Israel was split into two countries starting in the last years of King Solomon’s life, lasting until the end of the Babylonian Captivity. Prior to the captivity, Israel had a long history of obeying God for a time and then messing up big. Finally, God allowed Israel to fail in a big way and Babylon invaded and Assyria invaded Judah. During that time Babylon assimilated Assyria, and the two broken pieces of Judah and Israel are forced back together under the humiliation of being forcibly removed from their homeland. Even more amazing, after living 70 years in exile some were allowed to stay in Persia, while the rest left were able to leave in large groups in order to rebuild Jerusalem. Persia helped them rebuild their capital and religious center, and returned much of what was plundered during the initial invasion and captivity. So to wrap up the story, Israel and Judah turned away from God who allowed them to be taken prisoner on a massive scale. Due to the nature of governments at the time, Babylon took control of Assyria causing the two Jewish nations to rejoin to some degree under Babylon. Then Babylon fell to Persia. Persia released Israel, returned their wealth, helped them rebuild. The result was a set of new traditions and laws designed to make sure that Israel never returns to captivity, or fall out of favor with God again.

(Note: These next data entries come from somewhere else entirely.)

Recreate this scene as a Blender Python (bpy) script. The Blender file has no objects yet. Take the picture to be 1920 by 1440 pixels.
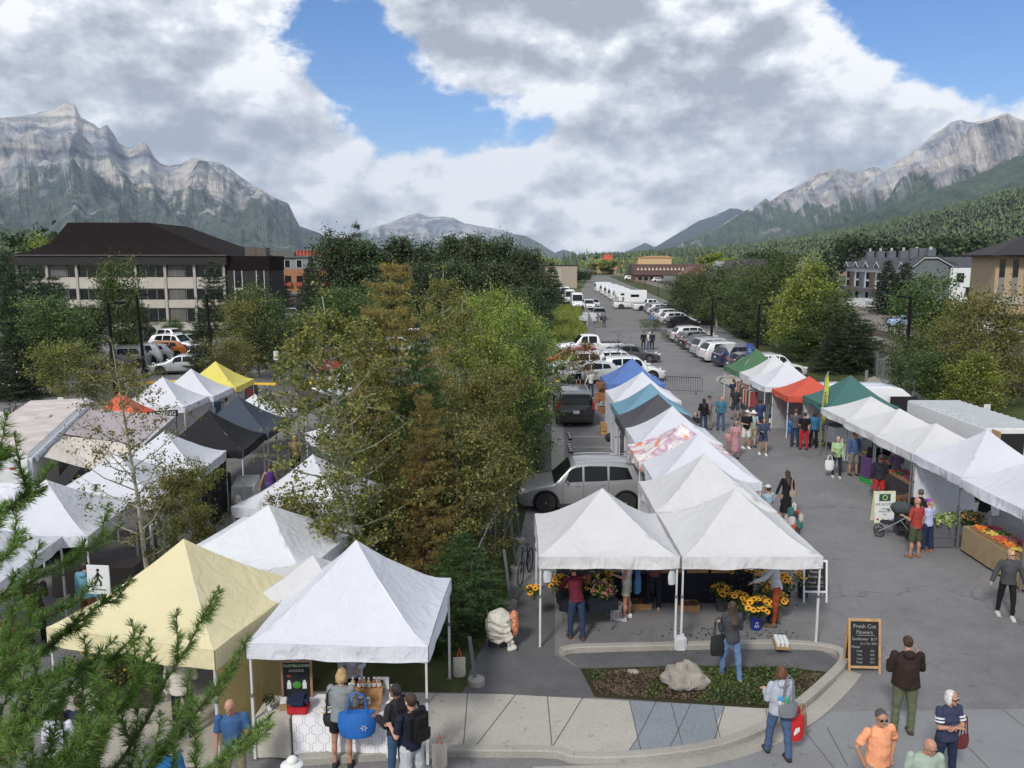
import bpy,bmesh,math,random
import numpy as np
from mathutils import Vector,Matrix,Euler,noise as mno
R=math.radians;PI=math.pi
SC=bpy.context.scene;COL=SC.collection
random.seed(7);rng=np.random.default_rng(7)
# --- camera, sky, sun, exposure
CAM_H=8.5;PITCH=R(8.6);FPX=1560.0
cd=bpy.data.cameras.new('camera');cam=bpy.data.objects.new('camera',cd);COL.objects.link(cam)
cam.location=(0,0,CAM_H);cam.rotation_euler=(R(90)-PITCH,0,0)
cd.sensor_width=36;cd.lens=36*FPX/1920;cd.clip_start=0.1;cd.clip_end=60000
SC.camera=cam
SC.view_settings.view_transform='Standard';SC.view_settings.look='None'
SC.view_settings.exposure=0.35;SC.view_settings.gamma=1
SUN_EL,SUN_AZ=R(40),R(205)
sd=bpy.data.lights.new('sun','SUN');sun=bpy.data.objects.new('sun',sd);COL.objects.link(sun)
sdir=Vector((math.sin(SUN_AZ)*math.cos(SUN_EL),math.cos(SUN_AZ)*math.cos(SUN_EL),math.sin(SUN_EL)))
sun.rotation_euler=sdir.to_track_quat('Z','Y').to_euler();sun.location=(0,0,60)
sd.energy=2.5;sd.angle=R(9);sd.color=(1,.95,.87)
world=bpy.data.worlds.new('World');SC.world=world;world.use_nodes=True
wn=world.node_tree.nodes;wl=world.node_tree.links;wn.clear()
def ray(px,py):
 a=(px-960)/FPX;b=(720-py)/FPX
 return Vector((a,math.cos(PITCH)+b*math.sin(PITCH),-math.sin(PITCH)+b*math.cos(PITCH)))
def P(px,py,z=0.0):
 d=ray(px,py);t=(z-CAM_H)/d.z
 return Vector((d.x*t,d.y*t,z))
def P3(px,py,dist):
 return Vector((0,0,CAM_H)) + ray(px,py)*dist
def PY(px,py,y):
 d=ray(px,py);return Vector((0,0,CAM_H)) + d*(y/d.y)
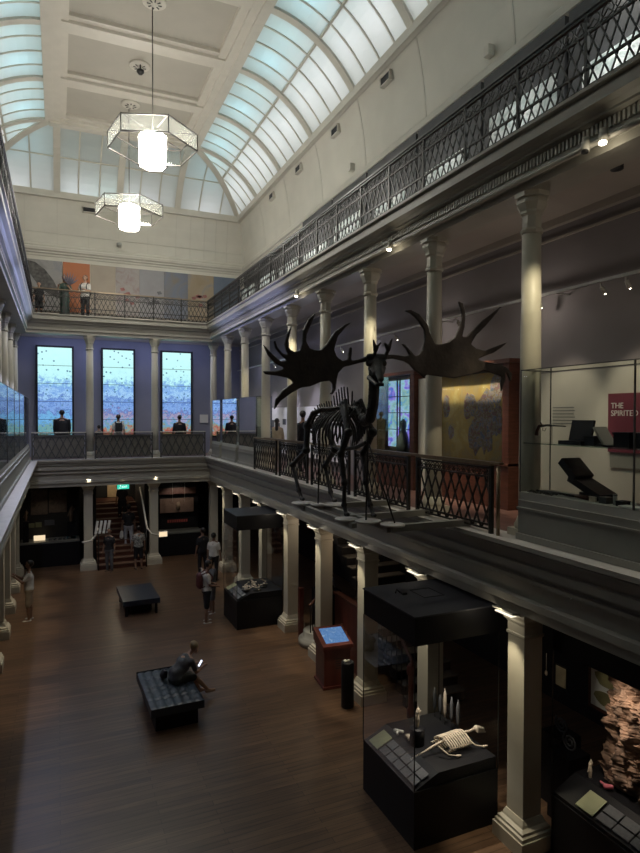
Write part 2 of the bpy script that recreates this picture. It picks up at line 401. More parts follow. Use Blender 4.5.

For example, one of these new traditions took the law that said that carrying out work on the Sabbath was wrong, and added that a person could only take so many steps on the Sabbath. Further ridiculousness ensued, and then Jesus came along and condemned them for their legalistic view of God and died because of their legalism. Now here we are, nailing Jesus back onto the cross with all sorts of new legalism. In the year 70 A. D. Jerusalem was attacked again, this time by Rome. Rome totally destroyed Jerusalem under their emperor Nero. He robbed Jerusalem of any ability to carry out their traditions by destroying all family records. Some of those records were found after the fact, but many family histories were lost entirely. The line of priests that was meticulously kept track of since the time of Aaron (Moses’ brother), was lost. Under the law, sacrifices could only be carried out by priests, and there was no way to tell who a priest was. Tradition led to the death of Christ, and real Judaism is lost to history.



This has hardly been a complete commentary on Jewish history, and if I am wrong on any point I hope you will call me out on it. My point is that tradition has the potential to cause monumental pain. In a post-modern world, I would go so far as to say that tradition should have no place in modern Christian thought. We need to go back to scripture, and base our belief on what the Bible says and not on what culture or tradition says. Be traditionless.